What the task asks:
Can you set down, exactly as they appear below, the lines from the opening of the material through the one bearing "mb.tube([front(p.y, p.x, rfun(p.y), off)", minus the pictures?

>> START Source excerpt

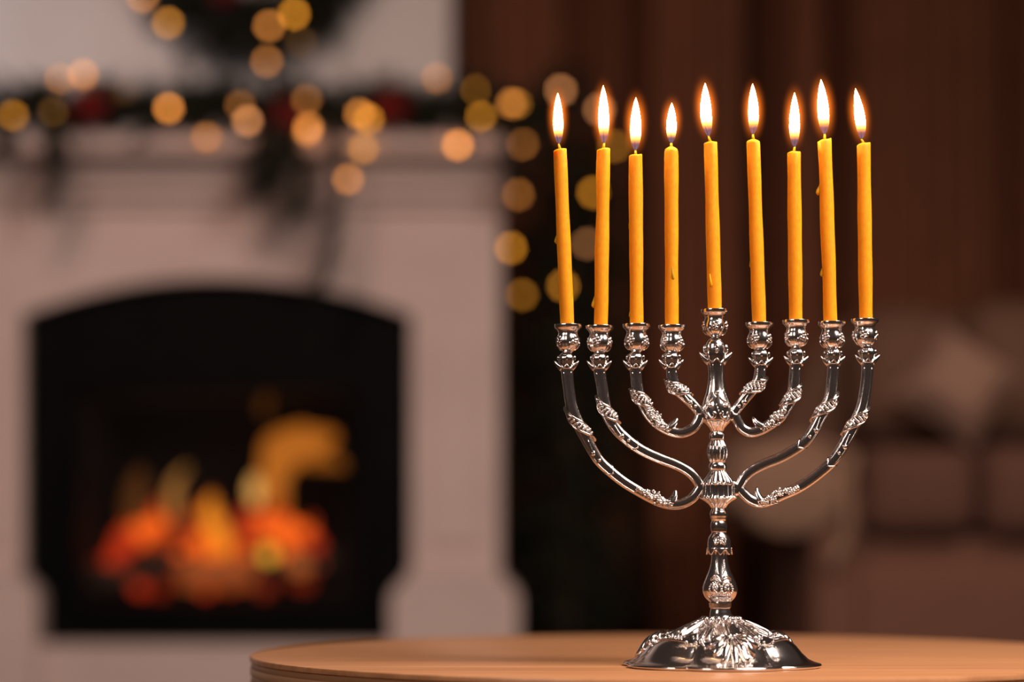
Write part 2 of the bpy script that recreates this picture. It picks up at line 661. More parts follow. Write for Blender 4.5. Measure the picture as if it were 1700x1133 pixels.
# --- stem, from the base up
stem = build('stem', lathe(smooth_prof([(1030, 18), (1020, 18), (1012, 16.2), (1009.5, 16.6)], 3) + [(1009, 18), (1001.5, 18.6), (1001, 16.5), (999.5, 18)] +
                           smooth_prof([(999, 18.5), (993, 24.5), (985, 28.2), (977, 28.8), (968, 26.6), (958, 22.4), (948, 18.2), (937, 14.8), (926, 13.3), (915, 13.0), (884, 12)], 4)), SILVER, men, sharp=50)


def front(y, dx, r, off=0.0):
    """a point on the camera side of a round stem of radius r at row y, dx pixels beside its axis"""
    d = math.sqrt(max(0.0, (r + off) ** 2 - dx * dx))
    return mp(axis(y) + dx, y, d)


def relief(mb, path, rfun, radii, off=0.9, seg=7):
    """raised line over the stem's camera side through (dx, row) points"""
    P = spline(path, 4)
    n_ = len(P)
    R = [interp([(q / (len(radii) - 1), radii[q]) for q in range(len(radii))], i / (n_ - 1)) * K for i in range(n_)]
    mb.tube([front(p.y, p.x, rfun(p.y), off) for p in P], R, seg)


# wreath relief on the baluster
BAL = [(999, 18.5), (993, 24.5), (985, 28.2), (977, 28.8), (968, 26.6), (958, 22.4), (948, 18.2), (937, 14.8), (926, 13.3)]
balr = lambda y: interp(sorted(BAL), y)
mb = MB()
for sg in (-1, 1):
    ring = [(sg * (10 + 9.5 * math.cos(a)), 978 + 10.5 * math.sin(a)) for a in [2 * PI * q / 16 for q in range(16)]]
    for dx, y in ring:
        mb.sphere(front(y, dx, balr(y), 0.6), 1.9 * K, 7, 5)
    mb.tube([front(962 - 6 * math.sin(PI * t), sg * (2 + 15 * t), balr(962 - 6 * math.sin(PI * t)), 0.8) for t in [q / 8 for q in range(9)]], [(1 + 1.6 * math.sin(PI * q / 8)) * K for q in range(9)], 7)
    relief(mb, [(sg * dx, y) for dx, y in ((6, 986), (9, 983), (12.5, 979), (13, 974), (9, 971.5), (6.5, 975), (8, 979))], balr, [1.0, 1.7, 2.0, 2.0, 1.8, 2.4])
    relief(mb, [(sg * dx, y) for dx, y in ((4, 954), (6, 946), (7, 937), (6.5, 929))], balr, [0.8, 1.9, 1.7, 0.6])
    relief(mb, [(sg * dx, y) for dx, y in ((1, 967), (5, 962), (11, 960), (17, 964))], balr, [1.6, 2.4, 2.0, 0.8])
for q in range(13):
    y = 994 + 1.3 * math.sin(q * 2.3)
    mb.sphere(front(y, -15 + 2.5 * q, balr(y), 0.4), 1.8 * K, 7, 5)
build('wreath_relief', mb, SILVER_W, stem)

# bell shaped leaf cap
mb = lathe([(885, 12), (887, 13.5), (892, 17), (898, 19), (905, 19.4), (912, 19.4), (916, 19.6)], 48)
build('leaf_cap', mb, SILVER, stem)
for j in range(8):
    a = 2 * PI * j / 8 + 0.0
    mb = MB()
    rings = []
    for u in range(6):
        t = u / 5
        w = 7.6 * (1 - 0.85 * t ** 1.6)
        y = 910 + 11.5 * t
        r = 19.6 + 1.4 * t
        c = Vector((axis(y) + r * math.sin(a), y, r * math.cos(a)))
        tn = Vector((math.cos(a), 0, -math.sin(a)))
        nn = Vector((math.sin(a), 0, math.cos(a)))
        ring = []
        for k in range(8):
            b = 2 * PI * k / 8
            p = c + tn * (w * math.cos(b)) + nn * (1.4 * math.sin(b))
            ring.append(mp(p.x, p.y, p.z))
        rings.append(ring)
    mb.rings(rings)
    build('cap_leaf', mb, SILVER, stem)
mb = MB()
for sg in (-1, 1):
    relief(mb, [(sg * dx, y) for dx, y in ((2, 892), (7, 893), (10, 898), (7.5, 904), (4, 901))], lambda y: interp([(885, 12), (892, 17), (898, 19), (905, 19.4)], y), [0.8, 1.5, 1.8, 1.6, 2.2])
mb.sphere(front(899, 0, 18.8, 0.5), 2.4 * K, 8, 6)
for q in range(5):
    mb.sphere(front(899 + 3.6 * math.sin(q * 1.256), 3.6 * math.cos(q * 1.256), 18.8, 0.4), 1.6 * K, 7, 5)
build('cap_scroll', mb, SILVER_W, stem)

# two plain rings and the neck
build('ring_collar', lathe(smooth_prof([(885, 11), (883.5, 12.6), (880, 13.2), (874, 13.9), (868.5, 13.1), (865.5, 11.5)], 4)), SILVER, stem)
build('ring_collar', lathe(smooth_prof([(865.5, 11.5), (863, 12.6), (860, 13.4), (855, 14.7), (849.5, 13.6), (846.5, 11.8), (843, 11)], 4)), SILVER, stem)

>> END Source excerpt

The reply:
Write part 2 of the bpy script that recreates this picture. It picks up at line 661. More parts follow. Write for Blender 4.5. Measure the picture as if it were 1700x1133 pixels.
# --- stem, from the base up
stem = build('stem', lathe(smooth_prof([(1030, 18), (1020, 18), (1012, 16.2), (1009.5, 16.6)], 3) + [(1009, 18), (1001.5, 18.6), (1001, 16.5), (999.5, 18)] +
                           smooth_prof([(999, 18.5), (993, 24.5), (985, 28.2), (977, 28.8), (968, 26.6), (958, 22.4), (948, 18.2), (937, 14.8), (926, 13.3), (915, 13.0), (884, 12)], 4)), SILVER, men, sharp=50)


def front(y, dx, r, off=0.0):
    """a point on the camera side of a round stem of radius r at row y, dx pixels beside its axis"""
    d = math.sqrt(max(0.0, (r + off) ** 2 - dx * dx))
    return mp(axis(y) + dx, y, d)


def relief(mb, path, rfun, radii, off=0.9, seg=7):
    """raised line over the stem's camera side through (dx, row) points"""
    P = spline(path, 4)
    n_ = len(P)
    R = [interp([(q / (len(radii) - 1), radii[q]) for q in range(len(radii))], i / (n_ - 1)) * K for i in range(n_)]
    mb.tube([front(p.y, p.x, rfun(p.y), off) for p in P], R, seg)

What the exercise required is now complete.